One thing made abundantly clear is that the videos all show Nichols attempting “to comply with the officers’ rapid-fire demands,” nor do they show him “reaching for a gun.”
In one of the especially damning recordings, you can hear a discussion between officers who had arrived on the scene but did not appear to partake in the violence. “I have a bad feeling about this,” divulged the officer.
Memphis city officials made the recordings public “based on a state judge’s order, which came down the same day that former officer Desmond Mills Jr. pleaded guilty in November to federal charges in the case.” The city also has plans to release several written documents related to the case in the next two weeks.

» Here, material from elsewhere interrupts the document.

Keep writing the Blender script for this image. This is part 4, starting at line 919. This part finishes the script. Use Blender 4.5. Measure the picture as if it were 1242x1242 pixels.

Per the city’s website, “The City is continuing to review documents for compliance with court order and will begin releasing documents in 14 days.”
Newly sworn Mayor Paul Young said, “Obviously, this is painful for all of us.”
Legal representatives of the Nichols family, including attorneys Ben Crump and Antonio Romanucci, are currently reviewing the footage as they pursue the family’s $550 million lawsuit.
Their statement reads: “As our legal team reviews the new bodycam videos of Tyre Nichols’ horrific death at the hands of Memphis Police, we expect the videos to affirm what we have said from day one: that there was absolutely no justification for the officers’ brutal and inhumane actions.”